Periodic Patchy Spheres Self-Assembled by A m BCA n ' Multiblock Terpolymers.

We have designed A m BCA n ' multiblock terpolymers and studied their self-assembly using self-consistent field theory, aiming to generate the periodically arranged patchy spheres and thus to clarify the regulation mechanism of the number of patches. A number of two-dimensional phase diagrams are constructed for three typical architectures A 2 BCA 2 ' , A 2 BCA 3 ' , and A 3 BCA 2 ' . Four kinds of stable patchy spheres with the number of patches as 2 (S 2 ), 4 (S 4 ), 5 (S 5 ), and 6 (S 6 ) are obtained.

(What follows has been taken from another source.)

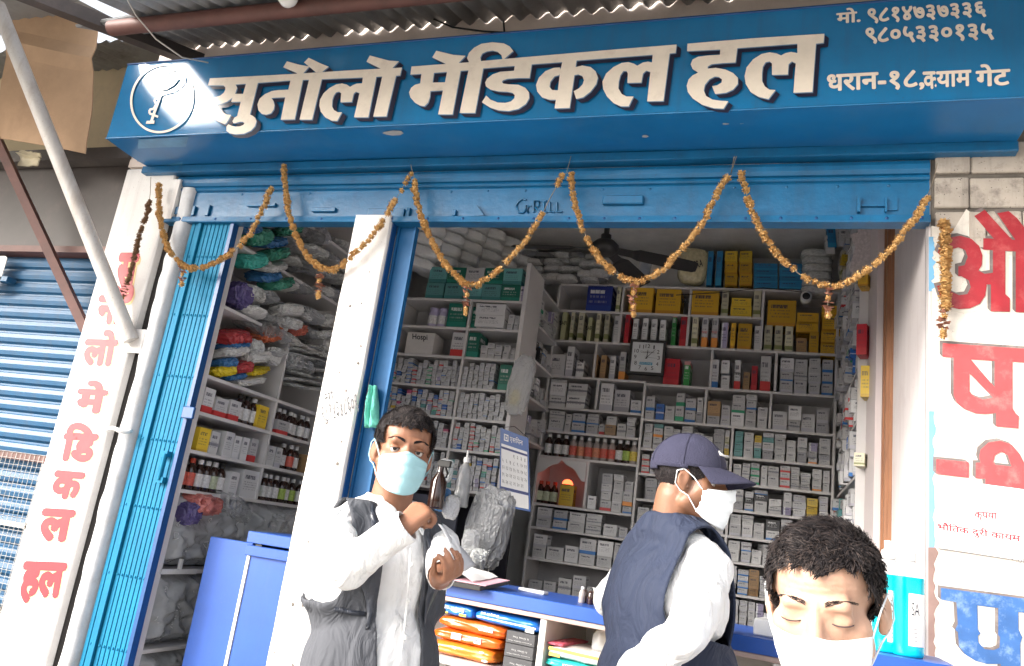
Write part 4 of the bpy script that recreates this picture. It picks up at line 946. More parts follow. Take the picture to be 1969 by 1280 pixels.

These phases follow a common transition sequence of S 2 → S 4 → S 5 → S 6 along with the increasing of the volume fraction of C-block ( f C ), which forms the core sphere patched with B-domains. Moreover, the S 6 phase exhibits the widest stability window, while S 5 has the narrowest one. The increased arms of A'-blocks in A 2 BCA 3 ' architecture deflect the phase boundaries toward large f C and accordingly expand the regions of these patchy spheres due to the amplified effect of spontaneous curvature. In contrast, the increased arms of A-blocks in A 3 BCA 2 ' remarkably expands the window of S 6 but narrows those of the other patchy spheres, which is mainly caused by increased packing frustration resulting from the reduced extension of the more divided A-blocks. The widest window of the S 6 phase reaches Δ f C ∼ 0.13, which is readily accessed by experiment. Our work not only demonstrates a self-assembly strategy to engineer the patchy spheres, but also sheds light on the regulation mechanism of the patchy number.